• _What you will do_
Write out the whole listing exactly as it stands.

━━━━━ Available data

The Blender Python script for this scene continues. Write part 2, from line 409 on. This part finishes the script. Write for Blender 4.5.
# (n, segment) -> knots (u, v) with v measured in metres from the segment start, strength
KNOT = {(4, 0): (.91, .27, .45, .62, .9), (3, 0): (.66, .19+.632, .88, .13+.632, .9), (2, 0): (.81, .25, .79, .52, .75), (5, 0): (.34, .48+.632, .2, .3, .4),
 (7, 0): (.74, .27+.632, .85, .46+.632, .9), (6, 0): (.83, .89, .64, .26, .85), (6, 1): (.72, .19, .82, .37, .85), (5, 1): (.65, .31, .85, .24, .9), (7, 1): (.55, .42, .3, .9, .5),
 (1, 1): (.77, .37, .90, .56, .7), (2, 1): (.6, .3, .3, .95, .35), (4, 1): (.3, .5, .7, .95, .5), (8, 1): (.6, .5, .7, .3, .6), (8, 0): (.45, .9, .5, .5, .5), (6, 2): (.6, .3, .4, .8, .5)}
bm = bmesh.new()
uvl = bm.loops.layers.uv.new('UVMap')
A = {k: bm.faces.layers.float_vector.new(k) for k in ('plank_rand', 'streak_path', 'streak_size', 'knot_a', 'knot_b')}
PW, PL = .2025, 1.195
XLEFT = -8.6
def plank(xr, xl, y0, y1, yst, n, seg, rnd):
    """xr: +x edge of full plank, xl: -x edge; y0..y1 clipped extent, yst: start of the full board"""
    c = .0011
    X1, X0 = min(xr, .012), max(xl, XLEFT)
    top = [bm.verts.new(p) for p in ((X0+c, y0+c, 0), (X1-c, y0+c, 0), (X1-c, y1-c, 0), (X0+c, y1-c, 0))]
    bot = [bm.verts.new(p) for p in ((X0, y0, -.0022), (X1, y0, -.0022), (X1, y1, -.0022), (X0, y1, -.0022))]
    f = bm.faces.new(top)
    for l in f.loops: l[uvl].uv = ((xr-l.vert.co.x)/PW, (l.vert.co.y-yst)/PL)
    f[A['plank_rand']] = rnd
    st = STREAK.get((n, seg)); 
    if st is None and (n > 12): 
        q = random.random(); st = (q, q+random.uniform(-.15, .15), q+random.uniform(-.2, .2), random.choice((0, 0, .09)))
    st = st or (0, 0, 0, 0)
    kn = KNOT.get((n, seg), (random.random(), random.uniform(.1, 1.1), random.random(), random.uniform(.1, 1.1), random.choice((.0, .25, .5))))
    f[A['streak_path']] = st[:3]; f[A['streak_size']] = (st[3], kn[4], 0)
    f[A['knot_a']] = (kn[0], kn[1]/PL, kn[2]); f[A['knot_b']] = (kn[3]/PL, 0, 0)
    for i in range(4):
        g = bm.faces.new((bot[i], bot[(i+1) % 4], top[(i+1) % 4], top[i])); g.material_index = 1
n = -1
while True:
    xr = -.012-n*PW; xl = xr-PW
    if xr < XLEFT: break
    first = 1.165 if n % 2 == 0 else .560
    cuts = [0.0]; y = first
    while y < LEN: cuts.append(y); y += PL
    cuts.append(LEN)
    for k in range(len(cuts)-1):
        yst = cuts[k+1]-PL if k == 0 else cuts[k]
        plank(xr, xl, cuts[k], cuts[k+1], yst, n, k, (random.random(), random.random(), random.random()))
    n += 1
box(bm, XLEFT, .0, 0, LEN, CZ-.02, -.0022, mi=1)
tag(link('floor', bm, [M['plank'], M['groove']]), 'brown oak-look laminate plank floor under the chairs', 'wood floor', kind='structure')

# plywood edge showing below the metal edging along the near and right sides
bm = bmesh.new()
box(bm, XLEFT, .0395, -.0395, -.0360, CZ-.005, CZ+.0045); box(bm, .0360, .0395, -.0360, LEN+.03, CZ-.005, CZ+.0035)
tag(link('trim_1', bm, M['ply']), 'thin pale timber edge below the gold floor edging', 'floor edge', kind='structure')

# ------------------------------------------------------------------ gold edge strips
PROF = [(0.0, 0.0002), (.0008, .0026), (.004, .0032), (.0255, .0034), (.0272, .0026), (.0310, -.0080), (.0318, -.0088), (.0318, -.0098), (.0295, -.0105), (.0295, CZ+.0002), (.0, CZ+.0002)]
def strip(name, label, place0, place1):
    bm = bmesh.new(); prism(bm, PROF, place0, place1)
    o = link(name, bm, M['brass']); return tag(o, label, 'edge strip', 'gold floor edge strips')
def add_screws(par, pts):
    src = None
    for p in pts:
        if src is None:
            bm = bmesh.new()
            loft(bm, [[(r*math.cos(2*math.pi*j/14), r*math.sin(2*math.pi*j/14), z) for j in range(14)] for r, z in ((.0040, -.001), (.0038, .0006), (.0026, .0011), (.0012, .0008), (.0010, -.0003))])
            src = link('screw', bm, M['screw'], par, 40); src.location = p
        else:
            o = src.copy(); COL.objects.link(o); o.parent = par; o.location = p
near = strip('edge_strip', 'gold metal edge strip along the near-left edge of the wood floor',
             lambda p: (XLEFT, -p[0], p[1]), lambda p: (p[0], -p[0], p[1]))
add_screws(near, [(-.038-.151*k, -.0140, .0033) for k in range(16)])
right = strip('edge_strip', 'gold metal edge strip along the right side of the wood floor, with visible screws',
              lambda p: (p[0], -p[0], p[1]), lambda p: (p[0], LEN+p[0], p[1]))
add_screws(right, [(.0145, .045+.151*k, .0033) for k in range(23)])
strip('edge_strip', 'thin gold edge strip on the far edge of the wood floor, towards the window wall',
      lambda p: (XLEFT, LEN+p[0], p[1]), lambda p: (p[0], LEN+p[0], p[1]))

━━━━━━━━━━

• _Full output_
The Blender Python script for this scene continues. Write part 2, from line 409 on. This part finishes the script. Write for Blender 4.5.
# (n, segment) -> knots (u, v) with v measured in metres from the segment start, strength
KNOT = {(4, 0): (.91, .27, .45, .62, .9), (3, 0): (.66, .19+.632, .88, .13+.632, .9), (2, 0): (.81, .25, .79, .52, .75), (5, 0): (.34, .48+.632, .2, .3, .4),
 (7, 0): (.74, .27+.632, .85, .46+.632, .9), (6, 0): (.83, .89, .64, .26, .85), (6, 1): (.72, .19, .82, .37, .85), (5, 1): (.65, .31, .85, .24, .9), (7, 1): (.55, .42, .3, .9, .5),
 (1, 1): (.77, .37, .90, .56, .7), (2, 1): (.6, .3, .3, .95, .35), (4, 1): (.3, .5, .7, .95, .5), (8, 1): (.6, .5, .7, .3, .6), (8, 0): (.45, .9, .5, .5, .5), (6, 2): (.6, .3, .4, .8, .5)}
bm = bmesh.new()
uvl = bm.loops.layers.uv.new('UVMap')
A = {k: bm.faces.layers.float_vector.new(k) for k in ('plank_rand', 'streak_path', 'streak_size', 'knot_a', 'knot_b')}
PW, PL = .2025, 1.195
XLEFT = -8.6
def plank(xr, xl, y0, y1, yst, n, seg, rnd):
    """xr: +x edge of full plank, xl: -x edge; y0..y1 clipped extent, yst: start of the full board"""
    c = .0011
    X1, X0 = min(xr, .012), max(xl, XLEFT)
    top = [bm.verts.new(p) for p in ((X0+c, y0+c, 0), (X1-c, y0+c, 0), (X1-c, y1-c, 0), (X0+c, y1-c, 0))]
    bot = [bm.verts.new(p) for p in ((X0, y0, -.0022), (X1, y0, -.0022), (X1, y1, -.0022), (X0, y1, -.0022))]
    f = bm.faces.new(top)
    for l in f.loops: l[uvl].uv = ((xr-l.vert.co.x)/PW, (l.vert.co.y-yst)/PL)
    f[A['plank_rand']] = rnd
    st = STREAK.get((n, seg)); 
    if st is None and (n > 12): 
        q = random.random(); st = (q, q+random.uniform(-.15, .15), q+random.uniform(-.2, .2), random.choice((0, 0, .09)))
    st = st or (0, 0, 0, 0)
    kn = KNOT.get((n, seg), (random.random(), random.uniform(.1, 1.1), random.random(), random.uniform(.1, 1.1), random.choice((.0, .25, .5))))
    f[A['streak_path']] = st[:3]; f[A['streak_size']] = (st[3], kn[4], 0)
    f[A['knot_a']] = (kn[0], kn[1]/PL, kn[2]); f[A['knot_b']] = (kn[3]/PL, 0, 0)
    for i in range(4):
        g = bm.faces.new((bot[i], bot[(i+1) % 4], top[(i+1) % 4], top[i])); g.material_index = 1
n = -1
while True:
    xr = -.012-n*PW; xl = xr-PW
    if xr < XLEFT: break
    first = 1.165 if n % 2 == 0 else .560
    cuts = [0.0]; y = first
    while y < LEN: cuts.append(y); y += PL
    cuts.append(LEN)
    for k in range(len(cuts)-1):
        yst = cuts[k+1]-PL if k == 0 else cuts[k]
        plank(xr, xl, cuts[k], cuts[k+1], yst, n, k, (random.random(), random.random(), random.random()))
    n += 1
box(bm, XLEFT, .0, 0, LEN, CZ-.02, -.0022, mi=1)
tag(link('floor', bm, [M['plank'], M['groove']]), 'brown oak-look laminate plank floor under the chairs', 'wood floor', kind='structure')

# plywood edge showing below the metal edging along the near and right sides
bm = bmesh.new()
box(bm, XLEFT, .0395, -.0395, -.0360, CZ-.005, CZ+.0045); box(bm, .0360, .0395, -.0360, LEN+.03, CZ-.005, CZ+.0035)
tag(link('trim_1', bm, M['ply']), 'thin pale timber edge below the gold floor edging', 'floor edge', kind='structure')

# ------------------------------------------------------------------ gold edge strips
PROF = [(0.0, 0.0002), (.0008, .0026), (.004, .0032), (.0255, .0034), (.0272, .0026), (.0310, -.0080), (.0318, -.0088), (.0318, -.0098), (.0295, -.0105), (.0295, CZ+.0002), (.0, CZ+.0002)]
def strip(name, label, place0, place1):
    bm = bmesh.new(); prism(bm, PROF, place0, place1)
    o = link(name, bm, M['brass']); return tag(o, label, 'edge strip', 'gold floor edge strips')
def add_screws(par, pts):
    src = None
    for p in pts:
        if src is None:
            bm = bmesh.new()
            loft(bm, [[(r*math.cos(2*math.pi*j/14), r*math.sin(2*math.pi*j/14), z) for j in range(14)] for r, z in ((.0040, -.001), (.0038, .0006), (.0026, .0011), (.0012, .0008), (.0010, -.0003))])
            src = link('screw', bm, M['screw'], par, 40); src.location = p
        else:
            o = src.copy(); COL.objects.link(o); o.parent = par; o.location = p
near = strip('edge_strip', 'gold metal edge strip along the near-left edge of the wood floor',
             lambda p: (XLEFT, -p[0], p[1]), lambda p: (p[0], -p[0], p[1]))
add_screws(near, [(-.038-.151*k, -.0140, .0033) for k in range(16)])
right = strip('edge_strip', 'gold metal edge strip along the right side of the wood floor, with visible screws',
              lambda p: (p[0], -p[0], p[1]), lambda p: (p[0], LEN+p[0], p[1]))
add_screws(right, [(.0145, .045+.151*k, .0033) for k in range(23)])
strip('edge_strip', 'thin gold edge strip on the far edge of the wood floor, towards the window wall',
      lambda p: (XLEFT, LEN+p[0], p[1]), lambda p: (p[0], LEN+p[0], p[1]))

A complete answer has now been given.